Monday, November 12, 2007

O centralismo ainda continua vivo




Os tempos eram de uma doçura quente em que as tardes fluiam nas noites com a mesma ternura do velho que “coçava’ a terra para a tornar veludosa e fértil. As mãos dos nossos avós ostentavam os calos do sacho e os pés a sola natural de quem desde menino só conheceu sapatos para tomar a primeira comunhão. A terra pertencia ao senhorio que enriquecia às custas do trabalho árduo do rendeiro, que aproveitava cada milímetro de terra suada para fazê-la prenhe.
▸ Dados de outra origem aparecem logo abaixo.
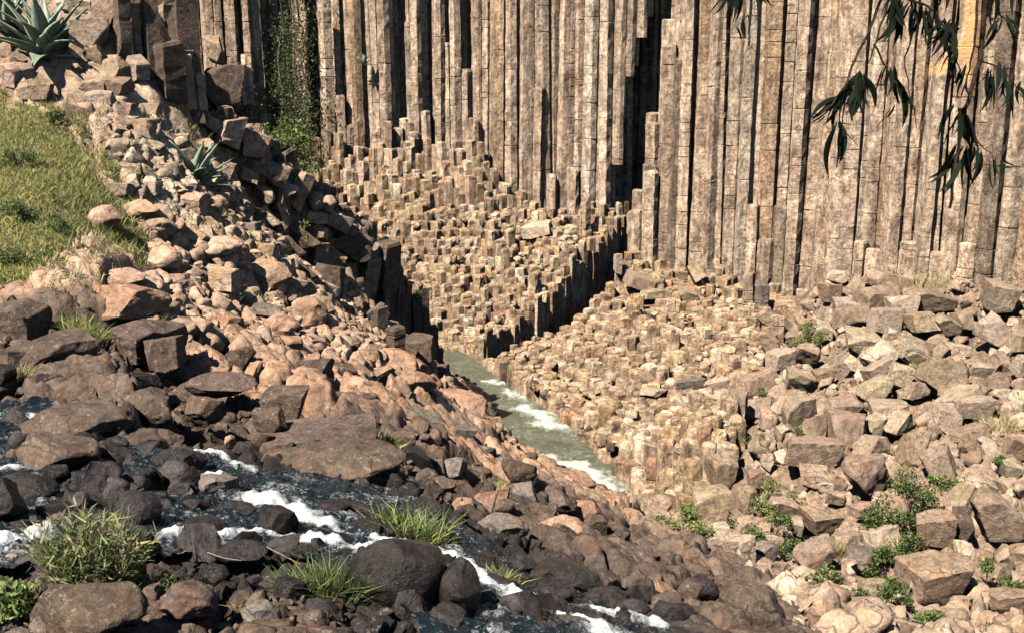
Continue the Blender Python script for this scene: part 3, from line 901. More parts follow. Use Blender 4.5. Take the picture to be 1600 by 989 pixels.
TERR = [(838,360,44,22,'s','p',-12),(880,364,40,14,'s','p',-10),(1090,436,64,20,'c','t',58),(1003,442,56,24,'s','t',18),(1018,462,34,16,'a','p',0),(915,342,16,62,'c','t',0),(988,355,20,34,'c','p',0),(966,414,16,30,'c','p',0),(1012,596,28,26,'a','t',-30),
 (1076,604,52,22,'a','g',-8),(1120,604,44,22,'a','p',-18),(1022,616,44,22,'r','p',0),(1075,463,30,22,'a','t',0),(1170,455,20,50,'c','t',-4),(1135,385,18,80,'c','o',0),(1215,400,22,60,'c','t',0),(1190,470,24,44,'c','g',0)]
NEAR = [(120,668,172,62,'r','b',0),(93,716,132,62,'r','b',8),(250,688,74,34,'r','b',0),(275,724,92,42,'r','k',0),(42,772,94,52,'r','k',10),(87,752,44,46,'r','k',0),(214,804,84,72,'r','k',0),(329,762,84,38,'r','g',0),(233,642,104,66,'r','b',0),
 (157,612,98,42,'r','b',0),(217,597,62,28,'a','k',12),(346,608,112,48,'r','b',0),(323,645,62,50,'r','b',0),(360,693,18,26,'r','o',0),(34,468,84,34,'r','o',0),(30,505,80,56,'a','b',0),(180,478,156,56,'r','o',0),(232,480,60,44,'r','o',10),
 (185,443,94,38,'r','w',-10),(178,404,64,36,'r','w',0),(91,453,36,30,'r','t',0),(257,410,54,44,'r','w',0),(222,335,70,38,'r','w',0),(165,345,48,40,'r','w',0),(295,322,58,34,'a','w',0),(332,392,98,38,'r','w',-8),(298,372,64,30,'r','w',0),
 (248,362,54,36,'r','w',0),(245,388,48,18,'r','w',0),(367,410,36,24,'r','w',0),(410,400,44,34,'a','w',0),(420,435,74,54,'r','w',0),(458,457,64,42,'r','w',0),(267,448,74,34,'r','w',0),(345,446,54,44,'a','w',0),(486,497,54,60,'r','o',0),
 (436,515,64,44,'r','o',0),(408,487,64,22,'r','g',8),(445,545,60,36,'r','o',0),(95,560,126,64,'r','b',-10),(147,580,80,42,'r','b',0),(226,538,124,64,'r','b',0),(256,562,64,60,'a','b',0),(40,562,44,36,'a','b',0),(6,595,40,46,'r','k',0),
 (80,600,44,34,'r','k',0),(373,565,54,42,'a','b',0),(355,515,54,44,'r','o',0),(494,686,190,38,'s','b',-3),(515,725,240,60,'r','b',0),(450,637,70,56,'a','b',0),(425,662,54,46,'a','b',0),(485,584,70,42,'a','b',0),(566,565,54,34,'r','o',0),
 (616,574,76,50,'r','o',10),(638,602,86,44,'r','o',10),(541,590,38,42,'a','b',0),(572,607,38,22,'a','g',0),(550,625,84,20,'s','b',0),(626,626,40,26,'a','g',0),(663,662,64,38,'a','g',10),(682,684,44,34,'a','b',10),(720,681,44,38,'a','g',20),
 (722,642,76,52,'r','o',15),(750,672,54,30,'r','o',10),(811,690,44,30,'r','p',0),(754,710,44,28,'r','g',0),(707,731,50,30,'r','g',0),(629,697,54,42,'a','b',0),(651,719,44,38,'a','k',0),(748,742,44,24,'r','b',0),(786,725,44,32,'r','g',0),
 (811,743,64,42,'r','b',20),(667,747,38,30,'r','b',0),(723,794,36,28,'a','o',0),(757,789,48,40,'a','o',0),(783,781,30,38,'a','o',0),(820,778,48,48,'a','g',0),(786,828,84,40,'r','g',8),(844,728,64,34,'r','o',15),(888,757,84,38,'r','o',15),
 (926,774,54,32,'r','b',10),(875,787,64,42,'r','b',10),(876,832,84,52,'r','o',0),(926,828,44,42,'a','b',0),(622,900,158,144,'o','k',0),(718,928,68,116,'o','k',0),(574,828,54,32,'r','k',0),(436,820,64,62,'r','k',0),(456,932,56,62,'r','k',0),  # big round boulder: tree shade is put into its wet black colour
 (816,884,54,40,'r','k',0),(884,904,124,54,'r','k',8),(952,942,84,52,'r','k',10),(991,872,84,40,'r','b',10),(926,858,74,28,'s','b',8),(1008,932,54,34,'r','k',0),(1045,879,64,34,'r','b',22),(1008,907,96,22,'s','p',32),(1053,936,74,20,'s','o',32),
 (1174,946,112,66,'r','b',22),(1098,920,56,40,'r','k',0),(1081,878,54,24,'r','b',8),(140,968,200,88,'r','b',0),(295,950,96,76,'r','b',0),(408,968,64,54,'r','g',0),(30,872,54,28,'r','g',-15),(332,902,54,44,'r','k',0),(377,868,84,42,'r','k',0),
 (318,828,74,38,'r','k',0),(93,822,54,42,'r','b',0),(5,795,70,92,'r','k',0),(500,960,64,50,'r','k',0),(560,800,56,34,'r','k',0),(660,800,60,40,'r','k',0),(520,800,60,34,'r','k',0),(480,865,50,28,'r','k',0),(370,800,60,30,'r','k',0),(300,795,50,30,'r','k',0),(150,790,60,36,'r','k',0),(610,835,40,26,'r','k',0),(700,845,44,30,'r','k',0),(760,875,40,26,'r','k',0),(845,706,30,14,'r','k',0),(932,716,24,18,'r','k',0),(922,702,32,12,'r','k',0),
 (700,615,26,24,'a','b',0),(716,600,22,22,'a','b',0),(728,622,24,22,'a','t',0),(745,640,28,20,'a','b',0),(690,585,24,26,'a','b',0),(770,660,30,18,'a','t',0),(790,672,30,18,'a','b',0),(735,606,20,18,'a','t',0),(1130,965,80,40,'r','b',18),(1060,965,60,40,'r','k',0),
 (520,575,40,26,'r','o',0),(600,640,44,20,'r','b',0),(690,760,50,30,'r','b',0),(840,800,46,30,'r','b',0),(960,835,50,30,'r','b',0),(910,800,44,30,'r','o',0)]
LEDGE = [(144,69,60,60,'a','t',0),(170,25,44,44,'a','t',0),(120,10,50,26,'a','p',0),(213,52,27,92,'c','t',2),(192,45,26,120,'c','b',2),(237,68,28,120,'c','b',-2),(262,54,32,74,'c','t',4),(288,72,42,118,'c','b',0),(255,2,110,50,'a','b',0),
 (290,138,25,78,'c','t',-2),(313,158,19,66,'c','t',0),(264,120,44,84,'c','b',0),(337,84,26,44,'a','t',0),(356,148,58,72,'a','b',0),(216,116,32,44,'c','t',6),(183,116,38,38,'a','t',0),(187,145,38,38,'a','t',0),(150,140,38,32,'a','t',0),
 (194,180,40,30,'a','o',0),(232,186,38,40,'a','t',0),(216,208,64,36,'a','t',0),(154,162,44,34,'a','p',0),(360,210,44,54,'c','p',20),(330,196,38,30,'a','t',20),(396,232,48,46,'a','t',20),(427,274,44,30,'a','t',15),(471,302,28,56,'c','t',25),
 (414,308,38,28,'a','p',0),(418,341,46,18,'c','p',140),(441,339,20,38,'c','t',-15),(390,367,38,34,'a','g',0),(416,397,44,36,'a','p',15),(392,340,44,28,'a','b',0),(447,383,70,28,'c','b',135),(470,372,66,26,'c','b',132),(497,397,28,32,'c','t',10),
 (489,341,40,20,'a','t',20),(526,349,46,30,'a','t',25),(521,410,38,28,'a','t',20),(566,353,18,28,'c','g',0),(574,432,34,54,'c','t',12),(602,422,40,74,'c','b',8),(550,392,62,54,'a','b',20),(534,450,18,36,'c','o',5),(465,424,64,34,'c','b',130),(513,440,54,44,'a','b',10),
 (605,482,24,56,'c','b',3),(630,500,22,74,'c','b',2),(647,510,24,86,'c','b',0),(662,514,20,104,'c','b',-2),(593,515,24,62,'c','b',2),(652,556,54,60,'a','b',0),(573,536,46,30,'r','p',8),(530,541,64,34,'r','p',0),(508,458,44,34,'a','p',25),(559,478,28,26,'a','t',10),
 (545,516,28,26,'r','t',0),(496,488,54,50,'r','t',0),(618,545,30,60,'c','b',0),(676,545,18,60,'c','b',0),(280,225,36,28,'a','t',0),(255,250,40,28,'a','t',10),(320,235,40,26,'a','t',0),(290,300,44,24,'a','p',0),(350,270,40,30,'a','t',10),(365,300,40,28,'a','p',20),(345,330,44,28,'a','b',10),
 (440,420,40,30,'a','p',0),(480,440,44,30,'a','t',20),(385,280,36,28,'a','t',20),(450,300,34,26,'a','p',30),(500,365,36,22,'a','t',25),(170,230,46,30,'a','t',0),(130,180,44,30,'a','t',0),(60,150,50,30,'a','t',0),(20,120,50,36,'a','t',0),(200,270,40,26,'a','t',0),(230,300,44,26,'a','p',0),(185,300,40,24,'a','p',0),(310,190,30,30,'a','b',0),(345,185,34,26,'a','b',0)]

# ---- wording: what sets one rock apart from the next
MARKS = [(75,70,'the agave above the grassy slope'),(20,25,'the agave cut by the picture edge'),(305,265,'the agave among the grey blocks'),(455,150,'the green creeper on the cliff'),(80,300,'the grassy slope'),(622,898,'the big round black boulder'),(150,860,'the leafy clump of reeds by the stream'),
 (500,705,'the long flat shelf rock'),(820,650,'the river rapids'),(900,700,'the lower river pool'),(930,765,'the last rapids of the river'),(1065,815,'the bright green bush at the river mouth'),(1420,790,'the leafy bush on the boulder slope'),(1385,880,'the bush below the pale slab'),
 (1270,930,'the bush near the brown slab'),(1352,748,'the rounded dome boulder'),(1457,912,'the huge square block'),(1555,815,'the tall layered grey block'),(1475,592,'the speckled square boulder'),(1548,521,'the bright white block under the cliff'),(1388,440,'the slab leaning at the cliff foot'),
 (1265,712,'the broad layered boulder'),(1090,436,'the fallen column'),(800,575,'the mouth of the dark gully'),(960,330,'the dark cleft'),(640,510,'the dark column cluster above the river'),(262,54,'the standing columns below the cliff'),(180,478,'the orange hump rock'),(130,510,'the tall grass behind the orange hump'),
 (360,740,'the upper chute of the stream'),(490,820,'the white chute of the stream'),(870,960,'the lowest white water'),(30,870,'the blue pool beside the reeds'),(60,670,'the small upper waterfall'),(650,820,'the grass clump behind the round black boulder'),(505,905,'the dark grass beside the round black boulder'),(1174,946,'the smooth brown slab'),
 (470,355,'the weedy gap in the blocks'),(280,465,'the green weeds below the tan rocks'),(740,745,'the dry grass patch above the stream'),(1230,780,'the low bush under the layered boulder'),(590,700,'the grass on the shelf rock'),(930,860,'the wet rocks right beside the stream'),(1200,470,'the tilted column pieces'),(1560,700,'the bare gravel at the picture edge')]
CN = dict(w='tan', p='pale', t='tan', o='orange', b='brown', k='black', g='grey')
SN = dict(a='angular', r='rounded', o='round', s='flat', c='six-sided', q='upright')
seen = {}
def rel(px, py, m):
    dx, dy = px - m[0], py - m[1]
    if math.hypot(dx, dy) < 6:
        return None
    a = math.degrees(math.atan2(dy, dx))
    return ['right of', 'below and right of', 'below', 'below and left of', 'left of', 'above and left of', 'above', 'above and right of'][int(((a + 22.5) % 360) // 45)]
def rock_label(px, py, w, h, kind, c, roll, noun):
    size = w * h
    sw = 'huge' if size > 7000 else 'large' if size > 3000 else 'middling' if size > 1500 else 'small'
    form = SN[kind]
    if kind == 'c':
        form = ('leaning ' if 8 < abs(roll) < 172 and abs(roll) < 80 else 'toppled ' if abs(roll) >= 80 or 40 < abs(roll) < 140 else 'upright ') + 'six-sided'
    elif w > 2 * h:
        form = 'long ' + form
    elif h > 1.25 * w:
        form = 'tall ' + form
    ms = sorted(MARKS, key=lambda m: math.hypot(px - m[0], py - m[1]))
    for m in ms[:9]:
        r = rel(px, py, m)
        if r is None:
            continue
        near = math.hypot(px - m[0], py - m[1])
        t = f"{sw} {CN[c]} {form} {noun} " + ('just ' if near < 45 else '') + f"{r} {m[2]}"
        if len(t.split()) <= 16 and t not in seen:
            seen[t] = 1
            return t
    return t
footprints = []
def place_rock(spec, name, noun, cat, group, zone, wet=False):
    px, py, w, h, kind, c, roll = spec
    if kind == 'c' and zone == 'ledge' and abs(roll) < 20:
        kind = 'q'; w *= 1.15
    q = hit(px, py + h * .34)
    s = pxm(q[1])
    W, H = w * s, h * s
    if kind == 'c' and abs(roll) > 80:
        L, T = w * s, h * s
        T = T * 1.05
        dims = (T, T, L)
    elif kind in 'cq':
        dims = (W, W * .95, H * 1.12)
    elif kind == 's' and abs(roll) > 80:
        dims = (max(W, H), max(W, H) * .6, min(W, H) * .55)
    else:
        ct, st_ = 1, 0
        dims = (W * 1.04, (W * .55 + H * .45) * (.95 if kind != 's' else 1.0), H * (1.0 if kind == 'a' else .95))
    cpos = P(px, py, q[1] + (.12 * dims[1] if kind not in 'cq' else 0))
    cpos = cpos + np.array([0, 0, (.10 if kind == 'a' else .13 if kind == 'r' else .06) * dims[2]])
    v = random.randrange(len(VAR[kind]))
    mat = 'wet' if wet else ('prism' if kind in 'cq' else 'boulder')
    o = link(name, variant(kind, v, mat), label=rock_label(px, py, w, h, kind, c, roll if abs(roll) < 90 else roll - 0, noun), cat=cat, group=group, kind='thing')
    yaw = random.choice((0, 180)) + random.uniform(-14, 14) if kind not in 'cq' else random.uniform(0, 60) if kind == 'c' else random.uniform(-9, 3)
    rl = roll if not (kind == 'c' and abs(roll) > 80) else roll - 0
    rx = random.uniform(-9, 9) if kind not in 'cq' else random.uniform(-4, 6)
    rot = Matrix.Rotation(R(rl if kind in 'cq' else (roll - 90 if kind == 's' and abs(roll) > 80 else roll)), 4, 'Y') @ Matrix.Rotation(R(rx), 4, 'X') @ Matrix.Rotation(R(yaw), 4, 'Z')
    o.matrix_world = Matrix.Translation(Vector(cpos)) @ rot @ Matrix.Diagonal((*dims, 1))
    t = np.array(CC[c]) * random.uniform(.86, 1.14) * np.array([1, random.uniform(.96, 1.03), random.uniform(.92, 1.05)])
    if zone == 'right':
        t = t * .88
    o.color = (*t, 1)
    footprints.append((cpos[0], cpos[1], .5 * max(dims[0], dims[1])))
    return o
for q in RIGHT:
    place_rock(q, 'boulder', 'boulder', 'boulder', 'boulders on the talus slope under the cliff', 'right')
for q in TERR:
    if q[4] == 'c':
        place_rock(q, 'column_piece', 'basalt column piece', 'rock column', 'loose column pieces', 'terrace')
    else:
        place_rock(q, 'boulder', 'boulder', 'boulder', 'loose rocks lying on the column terraces', 'terrace')
for q in NEAR:
    k = q[5] == 'k'
    place_rock(q, 'boulder', 'wet boulder' if k else 'boulder', 'boulder', 'rocks along the stream', 'near', k)
for q in LEDGE:
    if q[4] == 'c':
        place_rock(q, 'column_piece', 'basalt column piece', 'rock column', 'loose column pieces', 'ledge')
    else:
        place_rock(q, 'boulder', 'block', 'boulder', 'blocks on the ledge above the river', 'ledge')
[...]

Os “meninos” do senhor das terras iam estudar para o continente, aquele lugar distante que tudo pedia da ínsula, mas nada dava em troca. E os mesmos “meninos”, depois doutores regressavam ao calor do lar para dos seus domínios e varandas olhar os vinhateiros, os homens “que davam os dias”, as mulheres que apanhavam do chão a fruta caída escondendo alguma para levar para casa, porque nem a fruta do chão o senhor permitia aos filhos dos pobres. A cada encontro na rua, o homem descalço de sacho ao ombro vergava-se à passagem do patrão, tirando o chapéu em sinal de subserviência e medo. Assim era a relação do ilhéu para com a nação distante. E esta atitude de servilismo imposto era alimentado pelas atitudes despóticas do estado-nação e dos seus intelectuais. Assim o tinha sido desde o tempo das capitanias, dos ataques da pirataria - que levou o grupo ocidental a pactuar com piratas como forma de sobrevivência, dado o completo abandono a que tinha sido votado pelas autoridades centrais. Assim continuou durante a era dos distritos, das ilhas adjacentes. Os arquipélagos não passavam de um pendão de oiro ao pescoço dos iluminados centralistas, que decidiam do centro sem nunca terem posto os pés nos arquipélagos. Enquanto as crianças açorianas e madeirenses eram obrigadas a decorar os nomes das cidades, capitais, rios e vales, monumentos e chefes de estado, ainda em finais da década de 70 jovens estudantes lisboetas acreditavam que se ia a pé de S. Miguel a Santa Maria durante a maré vazia. A autonomia veio valorizar a consciência açoriana e o nosso papel dentro do estado democrático português. Todavia, passados que são já 30 anos do 25 de Abril ainda há quem tenha receios da açorianidade.